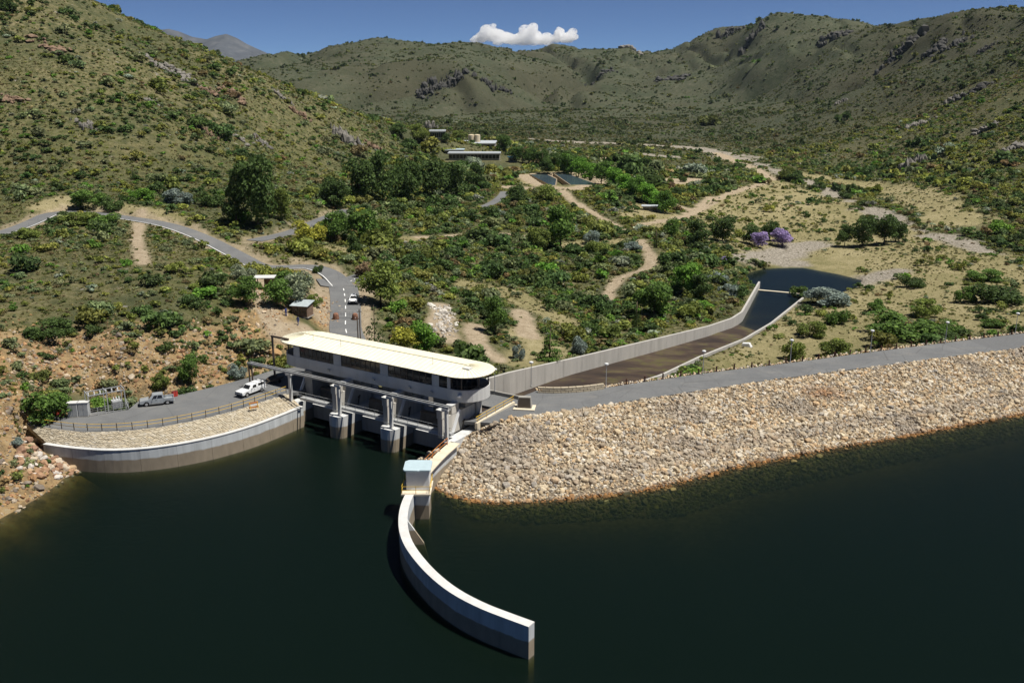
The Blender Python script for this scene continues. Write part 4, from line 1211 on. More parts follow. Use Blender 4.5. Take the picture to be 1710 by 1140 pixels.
tag(v, 'silver double cab pickup truck with open bed parked beside the electrical yard', 'pickup truck')
v = pickup('pickup_truck', M['p_white'], True); c = (P(396,664,0) + P(440,652,0)) / 2
v.location = (c[0], c[1] + .3, .004); v.rotation_euler = (0, 0, heading((440,650), (396,666)))
tag(v, 'white pickup truck with white canopy parked beside the yellow railing', 'pickup truck')
# small trailer behind the white pickup
tq = (P(444,645,0) + P(463,637,0)) / 2
tr = empty('trailer', (tq[0] + .4, tq[1] + 1.0, .0), heading((463,636), (441,645))); tag(tr, 'dark flat trailer standing behind the white pickup truck', 'trailer')
MB().box((0, 0, .62), (2.6, 1.5, .12)).build('bed', M['post'], tr); MB().bar((1.3, 0, .58), (2.3, 0, .5), .1).build('drawbar', M['post'], tr)
for s in (-1, 1):
    MB().box((0, s * .74, .78), (2.6, .05, .22)).build('side_board', M['brownsteel'], tr)
    n = 14; MB().loft([[(rr * math.cos(2 * math.pi * k / n), s * yy, .3 + rr * math.sin(2 * math.pi * k / n)) for k in range(n)] for rr, yy in ((.2, .80), (.3, .82), (.3, .95), (.18, .97))]).build('wheel', M['tyre'], tr)
# white hatchback on the gate road
r = empty('parked_car')
side_ = [(-1.95, .35), (-1.55, .35)] + arch(-1.2, .36, .35)[::-1] + [(-.75, .32), (.8, .32)] + arch(1.25, .36, .35)[::-1] + [(1.7, .35), (1.98, .4), (2.0, .68), (1.85, .82), (.95, .98), (-1.7, 1.0), (-1.98, .85)]
xz_prism(MB(), side_, -.82, .82).build('body', M['p_white'], r, .05, seg=2)
greenhouse(r, M['p_white'], -1.75, 1.05, .97, 1.46, .78, .75, .35, .6, ((.1, .42), (.46, .78)))
wheels(r, (1.25, -1.2), .81)
for s in (-1, 1):
    MB().box((1.93, s * .62, .7), (.14, .3, .14)).build('headlight', M['glass'], r, .02); MB().box((-1.96, s * .68, .78), (.06, .2, .2)).build('tail_light', M['red'], r); MB().box((.62, s * .92, 1.02), (.1, .16, .12)).build('mirror', M['plastic'], r)
MB().box((2.0, 0, .48), (.05, 1.0, .16)).build('grille', M['plastic'], r)
q = at(591, 506); r.location = (q[0], q[1], float(np.interp(q[1], R_GATE[::-1, 1], R_GATE[::-1, 2])) + .03); r.rotation_euler = (0, 0, R(-87))
tag(r, 'small white car on the access road beyond the gate pillars', 'car')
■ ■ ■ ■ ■
**What needs to be done**
Repeat the listing in full and exactly. Leave any pictures out.

**Solution for this exercise**
The Blender Python script for this scene continues. Write part 4, from line 1211 on. More parts follow. Use Blender 4.5. Take the picture to be 1710 by 1140 pixels.
tag(v, 'silver double cab pickup truck with open bed parked beside the electrical yard', 'pickup truck')
v = pickup('pickup_truck', M['p_white'], True); c = (P(396,664,0) + P(440,652,0)) / 2
v.location = (c[0], c[1] + .3, .004); v.rotation_euler = (0, 0, heading((440,650), (396,666)))
tag(v, 'white pickup truck with white canopy parked beside the yellow railing', 'pickup truck')
# small trailer behind the white pickup
tq = (P(444,645,0) + P(463,637,0)) / 2
tr = empty('trailer', (tq[0] + .4, tq[1] + 1.0, .0), heading((463,636), (441,645))); tag(tr, 'dark flat trailer standing behind the white pickup truck', 'trailer')
MB().box((0, 0, .62), (2.6, 1.5, .12)).build('bed', M['post'], tr); MB().bar((1.3, 0, .58), (2.3, 0, .5), .1).build('drawbar', M['post'], tr)
for s in (-1, 1):
    MB().box((0, s * .74, .78), (2.6, .05, .22)).build('side_board', M['brownsteel'], tr)
    n = 14; MB().loft([[(rr * math.cos(2 * math.pi * k / n), s * yy, .3 + rr * math.sin(2 * math.pi * k / n)) for k in range(n)] for rr, yy in ((.2, .80), (.3, .82), (.3, .95), (.18, .97))]).build('wheel', M['tyre'], tr)
# white hatchback on the gate road
r = empty('parked_car')
side_ = [(-1.95, .35), (-1.55, .35)] + arch(-1.2, .36, .35)[::-1] + [(-.75, .32), (.8, .32)] + arch(1.25, .36, .35)[::-1] + [(1.7, .35), (1.98, .4), (2.0, .68), (1.85, .82), (.95, .98), (-1.7, 1.0), (-1.98, .85)]
xz_prism(MB(), side_, -.82, .82).build('body', M['p_white'], r, .05, seg=2)
greenhouse(r, M['p_white'], -1.75, 1.05, .97, 1.46, .78, .75, .35, .6, ((.1, .42), (.46, .78)))
wheels(r, (1.25, -1.2), .81)
for s in (-1, 1):
    MB().box((1.93, s * .62, .7), (.14, .3, .14)).build('headlight', M['glass'], r, .02); MB().box((-1.96, s * .68, .78), (.06, .2, .2)).build('tail_light', M['red'], r); MB().box((.62, s * .92, 1.02), (.1, .16, .12)).build('mirror', M['plastic'], r)
MB().box((2.0, 0, .48), (.05, 1.0, .16)).build('grille', M['plastic'], r)
q = at(591, 506); r.location = (q[0], q[1], float(np.interp(q[1], R_GATE[::-1, 1], R_GATE[::-1, 2])) + .03); r.rotation_euler = (0, 0, R(-87))
tag(r, 'small white car on the access road beyond the gate pillars', 'car')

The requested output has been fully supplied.